Screenwriting duties here fall to Etan Cohen, of King of the Hill, Beavis and Butthead, and Idiocracy fame, and thankfully, the man has a decent science fiction head on him. The story hasn't exactly been wrestled away from Shakespeare, but it's actually surprisingly nuanced, bringing in a time-travelling element that doesn't suffer from the usual schizophrenic flitting between fixed and fluid interpretations of time travel - sticking with the Back to the Future 'timelines' execution rather doggedly.

The story goes that a villain known as Boris the Animal ("It's just Boris!", he rages) escapes incarceration on a prison on the Moon, with only one thing on his mind - killing the man who relinquished him of his arm, Agent K. Only he also plans to get his appendage back as well, and thus hatches a plot to travel back in time to the day that he lost it, then kill K before the de-limbing commences. Thankfully, Agent J cottons on early, and chases Boris back in time, only to discover that there are a fair few discrepancies in procedure between MiB in the present, and that in the 1960s.

Unfortunately, whilst Jemaine Clement does an admirable job making Boris really quite deliciously unpleasant, there's little else to distinguish the character from any number of other villains-of-the-week that we've seen in science fiction of late, and ultimately, this makes the story a little bit flat, especially given its labyrinthine nature, and the fact that the script was unfinished at time of filming.

The real joys of the movie are to be found in three places - first, the interaction between J and K. Initially it's between the ever-reliable Will Smith and Tommy Lee Jones combination - all whip-crack jibes and surly grunts respectively, they're picking up from being the only thing that made the second film bearable, and their pairing doesn't disappoint this time either.

But shortly after it starts, Jones hands the reigns to Josh Brolin, who proceeds to do a rather uncanny impression/interpretation of the character in his late twenties - after an accent and nose change, of course. Brolin does a great job here, and manages to devolve the character quite magnificently to his 'free-wheeling' late twenties.

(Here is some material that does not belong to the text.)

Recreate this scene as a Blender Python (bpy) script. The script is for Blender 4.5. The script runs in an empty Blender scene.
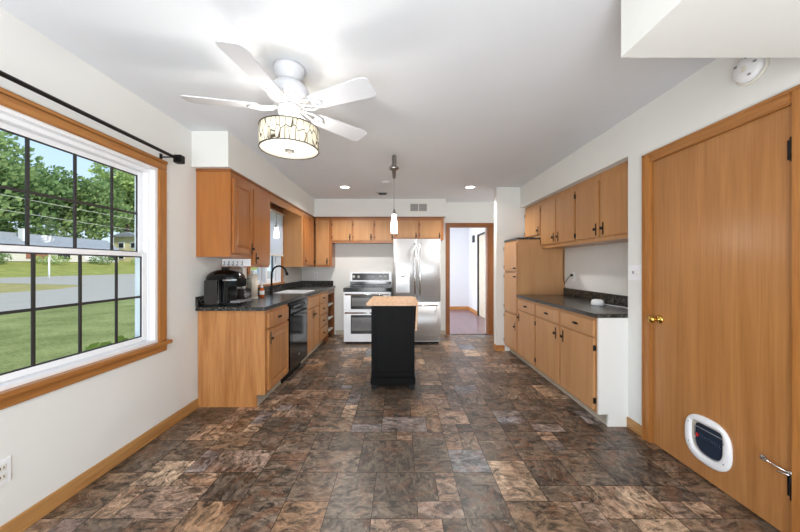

Next, and as mentioned, are Sonnenfield's visuals. Without 3D getting in the way - and some prefunctory objects-coming-at-you moments aside - the visuals are sharp, and have that curious, cock-eyebrowed sensibility that Sonnenfield perfected with the first iteration of the franchise. Sonnenfield also manages to keep the tone light and the pace rapid, creating a movie that once again never outstays its welcome.

The final joy is an entirely new character known as Griffin. Played with wide-eyed wonderment by Michael Stuhlbarg - of Boardwalk Empire fame - the character is an alien being who can see all possible realities, before, after and as they happen. A genuinely intriguing creation, the only shame is that there's not more of him - but he provides the MacGuffin to drive the story forward, and a few of the movie's funnier moments.

There're also other good things - Emma Thompson provides her dulcet tones and impeccable comic timing to O, Rip Torn/Zed's replacement, and there's a rather fun cameo from Bill Hader, as a version of Andy Warhol that's not quite all he seems.

Ultimately, this isn't quite as good as the first one, if only because the novelty has worn off somewhat. But if we ignore the second film and take Men in Black as a duology of 1 and 3, it actually works suprisingly well, and rounds itself off quite nicely, in the only way that a time travel narrative really can. The dialogue is sharp, the majority of the characters memorable, and even if the story is ultimately a little flat, it's brought back that little thing known as 'fun', and that goes rather a long way. Better than expected, then, and certainly worth a look.